The Bar Sinister

By Steven Miller
  • Monday, September 22, 2003

As Nevada’s Supreme Court careens from one self-inflicted embarrassment to another, a question always recurs.

Why does this panel of presumably bright lawyer-politicians so often demonstrate contempt for both the letter and spirit of constitutional law?

Virtually every recent decision raises this issue anew. In the Pappas takings case the court again deferred to a lawless city redevelopment agency. This week it refused to repudiate its botched July attempt to deep-six the state constitution’s two-thirds Gibbons tax rule. Regularly eviscerating the U.S. and Nevada constitutions, the court seems set on leaving every property owner in the state defenseless against voracious special interests and their purchased politicians.

One explanation of the recurring malfeasance on the court would no doubt be inertia. Misbehavior on Nevada’s high court has been going on for so long that it has become routine—part of the state’s unique cultural tradition, along with stand-up Mob guys who win B’nai B’rith awards and heart-of-gold hookers hustling Interstate 80 truckers via CB radio.

The issue of Nevada’s untrustworthy judicial system has been addressed by NPRI many times.

Spotlighted in recent weeks were the Supreme Court’s years of scamming state taxpayers so that justices could reap salaries higher than those the state constitution entitles them to. But years earlier the Institute detailed systemic statewide problems in Nevada’s district, justice court and municipal courts—where revenue issues put judges in gross, yet institutionalized, conflicts of interest, virtually guaranteeing the corruption of justice. That particular Nevada Journal article, “A Law Unto Themselves: Nevada's Judge Roy Bean Justice System,” is on the Web at It’s the April 1999 cover story.

Given the Silver State’s statewide problems with the integrity of justice, naïve sorts might expect the state bar association to be vigorously leading a statewide fight in behalf of its professed ideals.
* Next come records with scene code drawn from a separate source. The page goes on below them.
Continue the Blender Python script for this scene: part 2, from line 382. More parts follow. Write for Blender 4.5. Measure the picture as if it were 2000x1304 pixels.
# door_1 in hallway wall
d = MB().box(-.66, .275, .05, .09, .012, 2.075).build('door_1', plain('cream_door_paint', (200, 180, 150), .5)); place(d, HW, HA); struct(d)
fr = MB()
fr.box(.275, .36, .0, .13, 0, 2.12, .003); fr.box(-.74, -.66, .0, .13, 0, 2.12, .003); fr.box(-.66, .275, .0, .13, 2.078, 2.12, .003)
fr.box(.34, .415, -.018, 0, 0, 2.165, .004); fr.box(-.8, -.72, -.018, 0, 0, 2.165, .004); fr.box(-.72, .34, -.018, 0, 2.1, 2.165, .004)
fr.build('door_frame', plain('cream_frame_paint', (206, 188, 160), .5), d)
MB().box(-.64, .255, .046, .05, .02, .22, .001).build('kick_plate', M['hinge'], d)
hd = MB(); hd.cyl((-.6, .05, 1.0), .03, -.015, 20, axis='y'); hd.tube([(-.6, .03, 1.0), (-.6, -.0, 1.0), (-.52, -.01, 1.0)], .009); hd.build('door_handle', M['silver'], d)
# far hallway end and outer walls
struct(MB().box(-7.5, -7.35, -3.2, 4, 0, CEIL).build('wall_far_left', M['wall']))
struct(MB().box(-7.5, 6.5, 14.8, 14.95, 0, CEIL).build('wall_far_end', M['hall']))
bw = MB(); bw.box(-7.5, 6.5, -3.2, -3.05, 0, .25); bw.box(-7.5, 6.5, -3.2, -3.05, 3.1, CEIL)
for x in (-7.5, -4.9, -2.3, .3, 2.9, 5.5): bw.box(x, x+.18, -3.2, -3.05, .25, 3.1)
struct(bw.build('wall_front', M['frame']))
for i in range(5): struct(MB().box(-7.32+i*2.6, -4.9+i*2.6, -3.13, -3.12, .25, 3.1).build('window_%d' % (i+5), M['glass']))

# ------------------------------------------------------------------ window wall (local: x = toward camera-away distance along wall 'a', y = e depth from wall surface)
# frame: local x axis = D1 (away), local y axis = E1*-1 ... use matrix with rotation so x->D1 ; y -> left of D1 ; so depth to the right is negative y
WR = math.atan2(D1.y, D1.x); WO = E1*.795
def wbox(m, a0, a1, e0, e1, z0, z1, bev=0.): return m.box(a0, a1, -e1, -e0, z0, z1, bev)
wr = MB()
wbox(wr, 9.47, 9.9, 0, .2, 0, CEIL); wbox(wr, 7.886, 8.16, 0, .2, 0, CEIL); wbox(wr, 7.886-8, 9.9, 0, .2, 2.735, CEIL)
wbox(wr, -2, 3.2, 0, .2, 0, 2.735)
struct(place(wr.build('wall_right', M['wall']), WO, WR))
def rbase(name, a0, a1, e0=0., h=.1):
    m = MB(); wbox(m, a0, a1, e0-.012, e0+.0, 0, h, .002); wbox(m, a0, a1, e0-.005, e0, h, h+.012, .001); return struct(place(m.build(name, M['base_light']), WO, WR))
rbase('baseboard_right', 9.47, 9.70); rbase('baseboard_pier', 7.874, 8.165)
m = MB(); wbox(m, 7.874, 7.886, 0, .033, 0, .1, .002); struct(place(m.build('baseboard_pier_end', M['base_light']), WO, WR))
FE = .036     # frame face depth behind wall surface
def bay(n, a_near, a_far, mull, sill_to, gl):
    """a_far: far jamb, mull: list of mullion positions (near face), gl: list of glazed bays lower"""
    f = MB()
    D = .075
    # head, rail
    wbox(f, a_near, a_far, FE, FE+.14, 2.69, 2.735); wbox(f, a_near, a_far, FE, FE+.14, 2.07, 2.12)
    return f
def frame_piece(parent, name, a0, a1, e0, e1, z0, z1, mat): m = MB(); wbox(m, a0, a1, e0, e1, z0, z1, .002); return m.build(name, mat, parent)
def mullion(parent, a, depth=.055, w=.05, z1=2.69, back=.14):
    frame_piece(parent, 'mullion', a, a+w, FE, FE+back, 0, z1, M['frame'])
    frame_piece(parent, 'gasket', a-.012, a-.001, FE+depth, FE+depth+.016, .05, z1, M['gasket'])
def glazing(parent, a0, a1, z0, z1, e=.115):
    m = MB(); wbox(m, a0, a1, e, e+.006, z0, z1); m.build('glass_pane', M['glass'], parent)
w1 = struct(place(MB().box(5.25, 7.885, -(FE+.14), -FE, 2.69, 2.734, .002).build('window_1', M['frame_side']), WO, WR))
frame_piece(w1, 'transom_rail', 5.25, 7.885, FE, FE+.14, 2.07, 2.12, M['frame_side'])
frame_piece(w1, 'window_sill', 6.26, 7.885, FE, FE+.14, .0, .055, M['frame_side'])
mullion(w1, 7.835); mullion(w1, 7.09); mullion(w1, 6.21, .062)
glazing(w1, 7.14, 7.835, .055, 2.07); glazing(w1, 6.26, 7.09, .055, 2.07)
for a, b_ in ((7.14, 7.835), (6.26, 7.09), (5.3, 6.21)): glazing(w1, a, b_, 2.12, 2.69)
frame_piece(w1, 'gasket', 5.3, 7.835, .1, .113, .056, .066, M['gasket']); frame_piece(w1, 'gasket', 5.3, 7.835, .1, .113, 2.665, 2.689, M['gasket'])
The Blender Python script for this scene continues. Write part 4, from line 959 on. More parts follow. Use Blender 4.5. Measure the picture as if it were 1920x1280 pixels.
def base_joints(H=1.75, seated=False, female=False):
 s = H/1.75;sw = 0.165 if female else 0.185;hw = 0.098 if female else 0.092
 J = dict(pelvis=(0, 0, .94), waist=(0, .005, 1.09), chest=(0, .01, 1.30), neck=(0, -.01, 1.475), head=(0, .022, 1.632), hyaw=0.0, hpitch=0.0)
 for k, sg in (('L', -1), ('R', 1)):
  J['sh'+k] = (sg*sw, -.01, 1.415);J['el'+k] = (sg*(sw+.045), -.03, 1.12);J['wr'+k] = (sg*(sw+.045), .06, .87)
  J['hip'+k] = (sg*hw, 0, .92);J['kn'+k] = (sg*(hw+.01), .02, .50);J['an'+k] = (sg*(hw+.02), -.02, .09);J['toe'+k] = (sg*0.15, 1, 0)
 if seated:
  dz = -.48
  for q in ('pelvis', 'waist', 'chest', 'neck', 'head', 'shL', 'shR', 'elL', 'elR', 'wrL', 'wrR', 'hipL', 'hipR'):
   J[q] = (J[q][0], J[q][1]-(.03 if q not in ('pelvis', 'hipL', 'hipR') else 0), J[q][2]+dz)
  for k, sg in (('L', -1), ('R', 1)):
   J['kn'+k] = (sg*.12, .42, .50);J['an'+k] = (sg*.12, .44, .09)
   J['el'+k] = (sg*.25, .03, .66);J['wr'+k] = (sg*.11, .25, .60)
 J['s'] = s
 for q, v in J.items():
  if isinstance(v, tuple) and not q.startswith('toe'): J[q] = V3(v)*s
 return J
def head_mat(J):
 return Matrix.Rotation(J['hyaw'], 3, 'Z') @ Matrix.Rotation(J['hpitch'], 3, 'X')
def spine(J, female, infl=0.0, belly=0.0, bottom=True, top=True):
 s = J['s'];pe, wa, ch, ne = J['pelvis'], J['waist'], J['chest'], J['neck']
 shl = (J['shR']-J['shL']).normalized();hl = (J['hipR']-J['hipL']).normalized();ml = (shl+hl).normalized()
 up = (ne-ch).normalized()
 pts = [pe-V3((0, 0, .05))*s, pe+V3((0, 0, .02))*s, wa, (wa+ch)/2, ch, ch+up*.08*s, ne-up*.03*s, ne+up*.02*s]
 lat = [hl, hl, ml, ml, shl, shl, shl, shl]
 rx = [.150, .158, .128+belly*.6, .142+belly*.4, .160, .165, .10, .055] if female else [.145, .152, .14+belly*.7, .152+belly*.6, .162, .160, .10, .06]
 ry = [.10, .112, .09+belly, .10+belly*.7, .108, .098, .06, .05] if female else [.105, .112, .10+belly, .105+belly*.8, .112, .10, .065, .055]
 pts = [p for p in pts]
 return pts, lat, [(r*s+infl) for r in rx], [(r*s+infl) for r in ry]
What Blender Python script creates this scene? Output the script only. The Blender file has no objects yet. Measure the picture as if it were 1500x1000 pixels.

After all, bar associations around the world publicly justify their existence by proclaiming improvements in the administration of justice their paramount goal.

Unfortunately, saying does not make it so. As even the Encyclopedia Britannica notes, bar associations in general are concerned primarily with furthering the interests of lawyers—defined almost exclusively in pecuniary terms.

Bar associations, however, are not merely indifferent to reform. By and large they have become self-reinforcing engines for the resistance to reform.

This effect flows inexorably out of the cupidity that, necessarily, is the lowest common denominator of membership. Bruce Fein, a nationally respected constitutional lawyer, is an inveterate champion of the bar, which he deeply cherishes. But even Fein confesses that

The ethical pieties lawyers preach to brighten their bleak image are as hypocritical as Elmer Gantry sermonizing for abstinence. Bar associations labor day and night to erect barriers to entry and to inflate the cost of legal services. And lawyers sleeplessly celebrate judicial activism because their value to clients climbs commensurately with the law-making importance of the courtroom.

Dickens identified the wellspring of state bar corruption 150 years ago: “The one great principle of the … law is to make business for itself.”

It was in regard to this “principle” that in the 1920s state bar associations all across America implicitly sold their souls.

As always, many lawyers at the time were complaining that “excessive competition” was keeping them from charging the level of fees they desired. The American Bar Association responded with a nationwide program to raise prices by restricting supply.

It did this by destroying the paths into the practice of law that Thomas Jefferson, Abraham Lincoln, Clarence Darrow and thousands of others had traveled—private study and apprenticeship. Required instead was graduation from expensive three-year ABA-approved law schools. When most state legislatures rubberstamped the restrictive legislation, the ABA achieved an effective chokehold over the annual crop of new lawyers admitted to the bar. Later, desiring even a tighter cartel, the ABA got states to prohibit people not in the bar from the “unauthorized practice of law.”

Here in the Silver State, in 1928, the Nevada bar association got itself converted into a government-sanctioned monopoly. Part of the arrangement, however, put the new State Bar of Nevada, by law, under “the exclusive jurisdiction and control of the Supreme Court of Nevada.”

Consequently, today—no matter how bizarre the antics on the high court—you don’t hear public criticism from members of the Nevada bar.

It’s part of the package deal: The state bar cartel got permission to operate as a venal statewide combination in restraint of trade.

But every Nevada attorney lives today with the Supreme Court thumb on his windpipe.

Steven B. Miller is policy director of the Nevada Policy Research Institute.